Sorry you guys won’t be making it out. I wonder if Travis had something to do with that.
Angela says:
I recognize that jump rope. It’s from Target. We have the same one. Sorry you didn’t get to have dinner with Boo Mama. She’s awsome.
Shaun Groves says:
Adam, you see that gray line under the door? That’s the top inch of a five or six inch thick strip running down the car between both sets of tires. Half that strip came unriveted and flapped around making an annoying chicka-chicka-chicka sound at highway speed. So I glued tat sucker down. I used the rope and bungie for some vertical traction and the rocks and shovel handle for some horizontal traction. That shovel handle there, wedged up against the car by the bungie cord puts pressure on the whole length of the strip at once. Make sense?
I should have been an Aggie and I should have saved this post for Works For Me Wednesday over at Shannon’s next week.

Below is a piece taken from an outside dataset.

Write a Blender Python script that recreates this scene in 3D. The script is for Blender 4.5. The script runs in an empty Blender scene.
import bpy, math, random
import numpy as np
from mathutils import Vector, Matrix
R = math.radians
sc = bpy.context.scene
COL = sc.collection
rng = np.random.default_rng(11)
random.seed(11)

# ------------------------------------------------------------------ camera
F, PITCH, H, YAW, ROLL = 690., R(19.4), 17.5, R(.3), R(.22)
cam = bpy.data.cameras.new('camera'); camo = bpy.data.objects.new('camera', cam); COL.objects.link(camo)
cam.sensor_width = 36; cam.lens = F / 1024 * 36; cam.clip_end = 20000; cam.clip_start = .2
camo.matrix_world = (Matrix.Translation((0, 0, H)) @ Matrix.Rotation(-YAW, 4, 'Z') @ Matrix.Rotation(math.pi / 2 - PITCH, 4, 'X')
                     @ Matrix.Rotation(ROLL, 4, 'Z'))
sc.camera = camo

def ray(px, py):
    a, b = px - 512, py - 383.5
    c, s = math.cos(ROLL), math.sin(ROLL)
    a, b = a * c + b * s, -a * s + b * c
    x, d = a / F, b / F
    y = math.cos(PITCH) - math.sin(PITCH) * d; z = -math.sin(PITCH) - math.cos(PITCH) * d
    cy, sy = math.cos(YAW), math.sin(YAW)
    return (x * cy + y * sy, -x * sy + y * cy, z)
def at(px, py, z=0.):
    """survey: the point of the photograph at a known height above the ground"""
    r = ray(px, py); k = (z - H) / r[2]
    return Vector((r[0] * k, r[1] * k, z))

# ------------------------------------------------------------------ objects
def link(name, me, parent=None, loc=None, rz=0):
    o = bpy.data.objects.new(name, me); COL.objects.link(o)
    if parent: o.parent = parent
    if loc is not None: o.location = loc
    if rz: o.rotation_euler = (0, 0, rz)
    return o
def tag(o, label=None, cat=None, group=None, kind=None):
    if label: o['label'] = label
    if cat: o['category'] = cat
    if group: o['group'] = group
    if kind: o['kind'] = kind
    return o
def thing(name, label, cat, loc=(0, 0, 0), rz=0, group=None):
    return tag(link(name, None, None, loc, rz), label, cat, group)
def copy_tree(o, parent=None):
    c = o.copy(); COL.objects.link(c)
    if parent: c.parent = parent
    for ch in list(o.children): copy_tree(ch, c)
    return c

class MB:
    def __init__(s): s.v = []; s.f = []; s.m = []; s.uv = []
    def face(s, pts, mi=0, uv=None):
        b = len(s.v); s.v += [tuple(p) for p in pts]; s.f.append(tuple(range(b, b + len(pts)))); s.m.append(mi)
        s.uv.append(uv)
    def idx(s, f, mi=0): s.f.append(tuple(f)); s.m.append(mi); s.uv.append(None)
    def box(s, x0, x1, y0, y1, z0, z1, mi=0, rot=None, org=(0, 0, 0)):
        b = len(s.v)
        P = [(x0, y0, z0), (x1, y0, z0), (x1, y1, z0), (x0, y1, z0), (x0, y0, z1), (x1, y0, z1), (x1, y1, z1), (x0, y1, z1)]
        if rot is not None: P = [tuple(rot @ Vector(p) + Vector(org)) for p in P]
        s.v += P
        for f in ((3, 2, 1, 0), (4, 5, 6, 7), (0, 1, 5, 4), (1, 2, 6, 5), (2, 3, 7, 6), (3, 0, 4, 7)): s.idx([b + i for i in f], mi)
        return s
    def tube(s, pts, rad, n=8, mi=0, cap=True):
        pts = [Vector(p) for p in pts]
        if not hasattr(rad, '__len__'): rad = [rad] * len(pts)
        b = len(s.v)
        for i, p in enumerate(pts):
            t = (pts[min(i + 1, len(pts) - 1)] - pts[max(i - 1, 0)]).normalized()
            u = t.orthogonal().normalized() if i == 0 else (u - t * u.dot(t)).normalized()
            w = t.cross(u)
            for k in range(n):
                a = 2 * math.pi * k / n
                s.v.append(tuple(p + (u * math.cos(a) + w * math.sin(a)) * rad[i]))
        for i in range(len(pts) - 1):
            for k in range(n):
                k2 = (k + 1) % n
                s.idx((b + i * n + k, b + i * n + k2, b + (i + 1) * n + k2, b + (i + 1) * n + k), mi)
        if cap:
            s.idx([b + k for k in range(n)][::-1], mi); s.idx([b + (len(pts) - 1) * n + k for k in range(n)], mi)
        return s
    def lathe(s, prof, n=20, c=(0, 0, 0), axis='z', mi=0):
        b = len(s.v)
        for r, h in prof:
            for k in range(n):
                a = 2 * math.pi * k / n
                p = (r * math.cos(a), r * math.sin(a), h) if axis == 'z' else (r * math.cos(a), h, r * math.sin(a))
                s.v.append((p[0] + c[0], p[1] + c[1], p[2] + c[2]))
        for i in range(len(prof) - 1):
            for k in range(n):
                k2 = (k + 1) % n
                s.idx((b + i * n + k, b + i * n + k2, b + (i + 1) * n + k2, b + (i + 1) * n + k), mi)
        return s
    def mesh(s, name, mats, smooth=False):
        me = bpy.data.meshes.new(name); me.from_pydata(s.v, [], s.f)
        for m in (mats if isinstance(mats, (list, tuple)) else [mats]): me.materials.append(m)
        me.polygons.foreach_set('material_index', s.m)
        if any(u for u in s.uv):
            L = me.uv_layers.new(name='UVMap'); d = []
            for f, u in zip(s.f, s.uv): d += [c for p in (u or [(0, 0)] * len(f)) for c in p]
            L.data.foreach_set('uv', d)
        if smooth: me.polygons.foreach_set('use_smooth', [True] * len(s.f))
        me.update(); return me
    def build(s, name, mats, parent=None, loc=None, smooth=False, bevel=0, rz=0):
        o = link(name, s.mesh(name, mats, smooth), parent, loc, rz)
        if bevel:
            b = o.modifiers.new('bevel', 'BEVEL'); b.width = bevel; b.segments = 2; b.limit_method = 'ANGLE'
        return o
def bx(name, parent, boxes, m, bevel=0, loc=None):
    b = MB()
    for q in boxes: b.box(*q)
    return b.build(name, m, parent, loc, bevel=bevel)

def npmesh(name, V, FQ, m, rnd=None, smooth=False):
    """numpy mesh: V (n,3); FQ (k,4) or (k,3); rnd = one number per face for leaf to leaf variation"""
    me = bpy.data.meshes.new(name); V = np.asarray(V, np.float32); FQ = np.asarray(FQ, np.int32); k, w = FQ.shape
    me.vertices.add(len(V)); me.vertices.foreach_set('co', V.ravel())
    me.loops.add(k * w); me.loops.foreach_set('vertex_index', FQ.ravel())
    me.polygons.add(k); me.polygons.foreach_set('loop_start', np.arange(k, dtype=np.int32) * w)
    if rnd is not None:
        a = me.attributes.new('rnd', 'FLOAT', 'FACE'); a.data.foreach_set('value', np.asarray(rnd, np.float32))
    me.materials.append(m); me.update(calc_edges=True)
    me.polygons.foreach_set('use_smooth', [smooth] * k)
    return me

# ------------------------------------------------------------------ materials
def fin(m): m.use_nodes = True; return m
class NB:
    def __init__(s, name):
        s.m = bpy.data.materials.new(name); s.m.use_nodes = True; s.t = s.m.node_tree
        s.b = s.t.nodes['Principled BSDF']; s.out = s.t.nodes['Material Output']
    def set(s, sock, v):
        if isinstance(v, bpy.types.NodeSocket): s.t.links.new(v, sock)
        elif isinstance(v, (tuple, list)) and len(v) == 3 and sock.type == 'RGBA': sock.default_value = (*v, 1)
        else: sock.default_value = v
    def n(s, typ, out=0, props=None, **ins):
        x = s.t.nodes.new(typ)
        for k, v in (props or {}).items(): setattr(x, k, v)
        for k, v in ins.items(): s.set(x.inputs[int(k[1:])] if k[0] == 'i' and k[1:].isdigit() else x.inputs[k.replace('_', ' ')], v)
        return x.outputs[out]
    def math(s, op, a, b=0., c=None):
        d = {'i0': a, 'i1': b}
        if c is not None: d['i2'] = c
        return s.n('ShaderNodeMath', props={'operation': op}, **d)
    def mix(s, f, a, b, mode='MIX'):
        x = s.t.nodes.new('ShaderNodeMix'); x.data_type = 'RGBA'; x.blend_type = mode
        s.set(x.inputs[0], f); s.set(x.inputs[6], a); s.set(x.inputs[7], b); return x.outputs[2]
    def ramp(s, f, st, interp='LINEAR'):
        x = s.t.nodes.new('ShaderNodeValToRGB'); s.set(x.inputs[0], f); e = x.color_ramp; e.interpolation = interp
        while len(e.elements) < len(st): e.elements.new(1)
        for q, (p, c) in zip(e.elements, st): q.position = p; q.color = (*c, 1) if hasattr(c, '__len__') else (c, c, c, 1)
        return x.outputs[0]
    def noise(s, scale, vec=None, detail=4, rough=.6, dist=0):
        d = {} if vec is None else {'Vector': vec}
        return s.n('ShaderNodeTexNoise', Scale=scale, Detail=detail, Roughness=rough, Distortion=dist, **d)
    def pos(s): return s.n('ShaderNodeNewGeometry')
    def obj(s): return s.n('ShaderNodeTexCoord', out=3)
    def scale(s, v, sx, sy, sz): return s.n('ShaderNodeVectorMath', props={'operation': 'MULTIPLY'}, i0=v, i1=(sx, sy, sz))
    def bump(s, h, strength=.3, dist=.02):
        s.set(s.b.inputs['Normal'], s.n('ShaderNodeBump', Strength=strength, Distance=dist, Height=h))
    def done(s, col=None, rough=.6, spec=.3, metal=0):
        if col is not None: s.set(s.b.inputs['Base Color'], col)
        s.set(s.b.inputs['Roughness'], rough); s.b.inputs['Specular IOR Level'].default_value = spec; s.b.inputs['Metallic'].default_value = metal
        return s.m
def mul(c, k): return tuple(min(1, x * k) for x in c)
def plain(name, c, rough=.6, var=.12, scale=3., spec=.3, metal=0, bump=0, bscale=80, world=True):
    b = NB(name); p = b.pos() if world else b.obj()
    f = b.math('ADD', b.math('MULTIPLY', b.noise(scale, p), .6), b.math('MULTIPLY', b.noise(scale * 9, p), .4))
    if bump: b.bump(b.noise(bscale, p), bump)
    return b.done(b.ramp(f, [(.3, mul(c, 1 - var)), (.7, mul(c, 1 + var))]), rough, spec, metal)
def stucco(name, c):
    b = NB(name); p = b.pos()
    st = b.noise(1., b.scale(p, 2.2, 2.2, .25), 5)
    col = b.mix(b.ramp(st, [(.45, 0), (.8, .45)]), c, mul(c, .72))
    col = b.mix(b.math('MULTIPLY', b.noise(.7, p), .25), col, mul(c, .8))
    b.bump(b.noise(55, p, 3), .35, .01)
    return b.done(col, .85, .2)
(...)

Dangit!
Grovesfan says:
One too many chicka’s in there and you’re missin’ the boom-boom. Other than that, absolutely wonderful post and great redneck repair skills too.
Beth
BooDaddy says:
Sigh. And I was so excited that I would get to finally meet the illusive singer-songwriter-Africa-friend of my wife.
Biblefanmaryann says:
That contraption is genious at its best!
Kelly @ Love Well says:
Like Nancy, I was all set to make some sarcastic joke about Tennessee and rednecks and family trees being a wreath and what not.
And now I just feel bad for you. I can’t pile on someone who’s dealing with puke.
So sorry you’ll have to miss the fun.
Adam & Karen Owens says:
Ok Ok Ok.. I finally see what you were doing. I enjoyed the chicka chicka chicka comment. Without that I still would be lost.
Cynthia says:
You know a true, Southern Engineer would have used duct(duck) tape…
Linda Sue says:
Amen to the tape comment, Cynthia. At least some baling wire might have come into play. Sorry regarding the puking and missing out on a BooNight with your beloved.
Cinde says:
What I complete bummer! I’m so sorry you are going to miss out on a fun evening with the Boo’s. Hope all your bambinos will get well very soon.
Cinde says:
Okay – that was supposed to say, “What A complete bummer – not I.” I hate and despise typos and misspellings! ARRRGGH!
Texas in Africa says:
Exactly? Where’s the duct tape? I’ve seen car mechanics in Africa who can make anything run with duct tape and rubber bands.